◆ YOUR GOAL ◆
From the data that follows, copy every line holding the string "picture".

— start —

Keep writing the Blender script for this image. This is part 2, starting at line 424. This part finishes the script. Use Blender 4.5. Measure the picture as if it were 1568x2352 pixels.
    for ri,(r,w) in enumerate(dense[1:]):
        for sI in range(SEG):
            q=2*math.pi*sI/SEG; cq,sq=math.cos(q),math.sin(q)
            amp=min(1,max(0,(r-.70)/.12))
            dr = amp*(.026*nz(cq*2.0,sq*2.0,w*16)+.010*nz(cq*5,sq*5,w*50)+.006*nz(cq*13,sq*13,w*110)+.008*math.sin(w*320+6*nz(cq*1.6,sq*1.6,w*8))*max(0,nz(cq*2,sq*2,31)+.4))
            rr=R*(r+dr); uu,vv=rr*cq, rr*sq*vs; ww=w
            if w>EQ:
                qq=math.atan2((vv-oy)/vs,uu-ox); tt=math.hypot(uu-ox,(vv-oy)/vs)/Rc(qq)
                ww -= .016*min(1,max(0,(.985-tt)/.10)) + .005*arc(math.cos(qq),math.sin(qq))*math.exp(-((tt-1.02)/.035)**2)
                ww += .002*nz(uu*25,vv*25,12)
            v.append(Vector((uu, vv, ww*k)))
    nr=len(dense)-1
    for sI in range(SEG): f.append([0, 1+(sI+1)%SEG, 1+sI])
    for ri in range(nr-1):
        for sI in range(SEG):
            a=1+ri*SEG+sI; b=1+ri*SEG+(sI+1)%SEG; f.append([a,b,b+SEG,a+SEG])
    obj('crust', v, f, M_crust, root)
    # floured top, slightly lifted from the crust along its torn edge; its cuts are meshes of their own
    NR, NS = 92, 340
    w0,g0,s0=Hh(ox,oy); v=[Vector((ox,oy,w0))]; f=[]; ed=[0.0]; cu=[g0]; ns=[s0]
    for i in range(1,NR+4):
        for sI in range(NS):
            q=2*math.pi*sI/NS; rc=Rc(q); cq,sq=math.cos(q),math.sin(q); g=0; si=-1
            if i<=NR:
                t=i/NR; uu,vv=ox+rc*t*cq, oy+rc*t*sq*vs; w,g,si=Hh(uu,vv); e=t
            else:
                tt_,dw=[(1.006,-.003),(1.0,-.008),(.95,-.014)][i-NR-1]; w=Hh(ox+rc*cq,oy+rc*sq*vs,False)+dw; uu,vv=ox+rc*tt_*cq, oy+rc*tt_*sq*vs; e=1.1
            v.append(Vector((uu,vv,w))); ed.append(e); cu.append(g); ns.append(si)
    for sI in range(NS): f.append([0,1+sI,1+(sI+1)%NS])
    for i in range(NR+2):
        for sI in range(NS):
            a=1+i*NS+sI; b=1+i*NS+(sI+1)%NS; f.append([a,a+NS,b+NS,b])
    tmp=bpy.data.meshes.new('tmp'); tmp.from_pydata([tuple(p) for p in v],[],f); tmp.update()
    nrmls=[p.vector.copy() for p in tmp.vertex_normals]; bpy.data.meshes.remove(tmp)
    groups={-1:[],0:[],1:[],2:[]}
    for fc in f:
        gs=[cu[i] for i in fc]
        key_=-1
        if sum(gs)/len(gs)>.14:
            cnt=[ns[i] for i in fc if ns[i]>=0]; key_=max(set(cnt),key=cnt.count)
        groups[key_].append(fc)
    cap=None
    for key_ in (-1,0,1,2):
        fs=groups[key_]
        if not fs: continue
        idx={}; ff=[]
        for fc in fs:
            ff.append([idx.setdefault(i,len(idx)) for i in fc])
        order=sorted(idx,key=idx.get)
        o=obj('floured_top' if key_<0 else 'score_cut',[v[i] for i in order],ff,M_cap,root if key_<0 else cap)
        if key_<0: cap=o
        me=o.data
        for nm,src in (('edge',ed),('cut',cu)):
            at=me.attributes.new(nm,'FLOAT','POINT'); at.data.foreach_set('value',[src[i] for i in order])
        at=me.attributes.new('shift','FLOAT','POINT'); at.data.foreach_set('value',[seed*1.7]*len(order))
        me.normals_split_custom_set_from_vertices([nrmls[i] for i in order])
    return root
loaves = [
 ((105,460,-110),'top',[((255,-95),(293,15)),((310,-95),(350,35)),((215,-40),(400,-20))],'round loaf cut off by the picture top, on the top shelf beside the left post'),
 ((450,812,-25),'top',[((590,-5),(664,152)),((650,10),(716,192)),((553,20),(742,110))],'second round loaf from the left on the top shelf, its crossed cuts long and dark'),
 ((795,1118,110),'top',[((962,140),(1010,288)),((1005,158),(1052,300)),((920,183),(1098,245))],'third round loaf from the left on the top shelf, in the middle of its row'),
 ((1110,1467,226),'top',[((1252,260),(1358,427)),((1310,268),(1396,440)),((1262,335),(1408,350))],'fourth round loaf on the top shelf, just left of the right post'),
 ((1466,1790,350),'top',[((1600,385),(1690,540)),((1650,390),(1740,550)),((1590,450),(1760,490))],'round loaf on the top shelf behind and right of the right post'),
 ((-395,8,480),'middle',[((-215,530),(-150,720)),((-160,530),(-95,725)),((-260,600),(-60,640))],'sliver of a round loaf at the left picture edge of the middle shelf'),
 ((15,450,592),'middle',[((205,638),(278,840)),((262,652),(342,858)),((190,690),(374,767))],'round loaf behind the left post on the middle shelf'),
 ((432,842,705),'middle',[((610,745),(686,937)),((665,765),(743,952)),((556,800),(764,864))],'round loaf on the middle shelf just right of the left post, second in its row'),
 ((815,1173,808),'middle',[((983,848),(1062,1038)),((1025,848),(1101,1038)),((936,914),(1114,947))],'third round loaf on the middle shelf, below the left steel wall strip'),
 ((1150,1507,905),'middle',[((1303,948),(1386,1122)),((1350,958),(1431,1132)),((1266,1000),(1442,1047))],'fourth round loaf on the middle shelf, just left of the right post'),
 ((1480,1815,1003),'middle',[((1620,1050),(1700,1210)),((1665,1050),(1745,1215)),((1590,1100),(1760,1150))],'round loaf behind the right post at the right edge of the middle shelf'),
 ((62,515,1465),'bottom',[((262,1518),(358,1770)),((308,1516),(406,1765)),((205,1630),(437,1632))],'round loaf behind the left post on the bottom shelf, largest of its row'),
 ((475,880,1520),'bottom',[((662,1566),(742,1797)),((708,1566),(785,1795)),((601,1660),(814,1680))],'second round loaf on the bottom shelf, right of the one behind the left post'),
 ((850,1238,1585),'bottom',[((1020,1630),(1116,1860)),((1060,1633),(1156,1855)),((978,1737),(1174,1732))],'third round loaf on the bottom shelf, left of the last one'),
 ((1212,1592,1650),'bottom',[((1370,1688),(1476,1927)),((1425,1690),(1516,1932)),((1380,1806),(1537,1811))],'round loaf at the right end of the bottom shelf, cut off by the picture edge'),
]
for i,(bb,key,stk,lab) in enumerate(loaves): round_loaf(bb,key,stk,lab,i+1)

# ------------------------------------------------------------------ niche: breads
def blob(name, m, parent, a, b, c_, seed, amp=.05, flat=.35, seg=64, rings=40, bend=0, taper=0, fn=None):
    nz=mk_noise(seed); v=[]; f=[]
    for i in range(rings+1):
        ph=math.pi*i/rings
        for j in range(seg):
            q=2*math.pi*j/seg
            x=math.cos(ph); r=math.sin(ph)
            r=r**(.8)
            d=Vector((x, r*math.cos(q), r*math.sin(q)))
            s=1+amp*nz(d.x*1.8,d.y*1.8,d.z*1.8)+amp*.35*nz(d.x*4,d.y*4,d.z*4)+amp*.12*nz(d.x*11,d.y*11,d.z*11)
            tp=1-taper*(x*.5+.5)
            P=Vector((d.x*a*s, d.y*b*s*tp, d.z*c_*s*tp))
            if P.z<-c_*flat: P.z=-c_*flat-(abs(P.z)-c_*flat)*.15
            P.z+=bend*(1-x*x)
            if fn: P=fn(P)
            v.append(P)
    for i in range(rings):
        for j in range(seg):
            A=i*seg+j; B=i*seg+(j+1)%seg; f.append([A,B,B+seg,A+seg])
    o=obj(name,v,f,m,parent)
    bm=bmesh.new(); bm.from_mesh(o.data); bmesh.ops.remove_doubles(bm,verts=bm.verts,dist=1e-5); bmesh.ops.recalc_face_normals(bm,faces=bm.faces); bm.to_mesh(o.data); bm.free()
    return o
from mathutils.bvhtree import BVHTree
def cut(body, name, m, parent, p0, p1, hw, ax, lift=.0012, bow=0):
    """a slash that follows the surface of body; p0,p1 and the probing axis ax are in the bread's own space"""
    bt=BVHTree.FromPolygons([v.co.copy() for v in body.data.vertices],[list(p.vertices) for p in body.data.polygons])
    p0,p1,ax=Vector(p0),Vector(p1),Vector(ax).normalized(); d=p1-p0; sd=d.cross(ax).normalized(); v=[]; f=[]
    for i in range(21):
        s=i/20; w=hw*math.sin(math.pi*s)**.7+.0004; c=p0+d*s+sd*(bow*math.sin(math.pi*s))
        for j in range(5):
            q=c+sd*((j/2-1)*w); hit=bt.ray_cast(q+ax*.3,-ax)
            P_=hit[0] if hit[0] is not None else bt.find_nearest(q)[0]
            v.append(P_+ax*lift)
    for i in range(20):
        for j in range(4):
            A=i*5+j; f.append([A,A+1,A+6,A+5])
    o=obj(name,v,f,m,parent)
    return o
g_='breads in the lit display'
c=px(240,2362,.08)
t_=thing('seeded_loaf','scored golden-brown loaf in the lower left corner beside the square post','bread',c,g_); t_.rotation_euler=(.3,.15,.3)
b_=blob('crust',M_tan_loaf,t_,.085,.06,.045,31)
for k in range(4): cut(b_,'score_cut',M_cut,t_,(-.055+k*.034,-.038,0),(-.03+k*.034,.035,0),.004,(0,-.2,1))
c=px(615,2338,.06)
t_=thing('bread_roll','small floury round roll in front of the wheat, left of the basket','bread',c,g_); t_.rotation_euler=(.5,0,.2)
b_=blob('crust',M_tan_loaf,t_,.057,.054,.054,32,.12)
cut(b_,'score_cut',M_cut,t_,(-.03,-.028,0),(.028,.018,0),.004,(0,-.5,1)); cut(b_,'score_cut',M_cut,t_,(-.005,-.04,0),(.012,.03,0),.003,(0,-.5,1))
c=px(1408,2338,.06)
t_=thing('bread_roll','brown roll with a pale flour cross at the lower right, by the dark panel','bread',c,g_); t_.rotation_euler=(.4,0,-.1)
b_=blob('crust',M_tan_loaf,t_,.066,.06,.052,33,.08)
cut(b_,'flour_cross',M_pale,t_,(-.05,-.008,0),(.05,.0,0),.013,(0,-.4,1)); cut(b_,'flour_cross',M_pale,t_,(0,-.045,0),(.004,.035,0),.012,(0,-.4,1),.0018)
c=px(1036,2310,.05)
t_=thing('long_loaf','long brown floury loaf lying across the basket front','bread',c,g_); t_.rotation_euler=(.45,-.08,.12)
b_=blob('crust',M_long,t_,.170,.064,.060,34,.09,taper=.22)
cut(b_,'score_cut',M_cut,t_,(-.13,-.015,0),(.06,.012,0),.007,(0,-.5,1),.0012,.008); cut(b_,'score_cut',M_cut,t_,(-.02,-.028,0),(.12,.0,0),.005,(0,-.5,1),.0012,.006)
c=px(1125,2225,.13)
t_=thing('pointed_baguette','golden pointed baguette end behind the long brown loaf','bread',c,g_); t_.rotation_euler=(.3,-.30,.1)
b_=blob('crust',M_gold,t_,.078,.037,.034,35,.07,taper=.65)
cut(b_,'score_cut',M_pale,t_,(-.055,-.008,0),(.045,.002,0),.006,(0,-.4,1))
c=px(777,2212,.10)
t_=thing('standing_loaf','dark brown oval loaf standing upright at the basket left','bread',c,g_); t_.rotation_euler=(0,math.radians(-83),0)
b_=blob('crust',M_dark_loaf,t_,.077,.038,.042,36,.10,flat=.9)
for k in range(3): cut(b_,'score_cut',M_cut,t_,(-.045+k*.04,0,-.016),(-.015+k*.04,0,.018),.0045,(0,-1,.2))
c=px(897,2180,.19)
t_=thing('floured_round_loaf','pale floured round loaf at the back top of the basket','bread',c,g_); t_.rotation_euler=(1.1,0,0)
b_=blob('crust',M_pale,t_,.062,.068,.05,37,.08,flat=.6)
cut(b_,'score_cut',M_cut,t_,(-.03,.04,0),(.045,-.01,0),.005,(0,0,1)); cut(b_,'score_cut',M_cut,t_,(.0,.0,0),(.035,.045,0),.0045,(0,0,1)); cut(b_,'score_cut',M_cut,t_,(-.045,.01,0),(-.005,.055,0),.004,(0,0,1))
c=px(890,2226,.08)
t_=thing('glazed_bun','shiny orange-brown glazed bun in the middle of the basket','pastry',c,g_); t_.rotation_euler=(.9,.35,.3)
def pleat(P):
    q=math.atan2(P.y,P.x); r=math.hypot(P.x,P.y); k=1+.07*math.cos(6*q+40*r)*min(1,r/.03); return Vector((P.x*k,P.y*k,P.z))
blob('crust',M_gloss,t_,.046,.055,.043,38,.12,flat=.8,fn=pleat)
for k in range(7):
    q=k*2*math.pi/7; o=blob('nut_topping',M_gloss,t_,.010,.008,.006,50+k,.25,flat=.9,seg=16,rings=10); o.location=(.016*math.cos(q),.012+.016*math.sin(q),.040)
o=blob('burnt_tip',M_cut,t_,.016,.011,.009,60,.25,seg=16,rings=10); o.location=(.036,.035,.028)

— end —

◆ REPLY TO THE EXERCISE ◆
Keep writing the Blender script for this image. This is part 2, starting at line 424. This part finishes the script. Use Blender 4.5. Measure the picture as if it were 1568x2352 pixels.
 ((105,460,-110),'top',[((255,-95),(293,15)),((310,-95),(350,35)),((215,-40),(400,-20))],'round loaf cut off by the picture top, on the top shelf beside the left post'),
 ((-395,8,480),'middle',[((-215,530),(-150,720)),((-160,530),(-95,725)),((-260,600),(-60,640))],'sliver of a round loaf at the left picture edge of the middle shelf'),
 ((1212,1592,1650),'bottom',[((1370,1688),(1476,1927)),((1425,1690),(1516,1932)),((1380,1806),(1537,1811))],'round loaf at the right end of the bottom shelf, cut off by the picture edge'),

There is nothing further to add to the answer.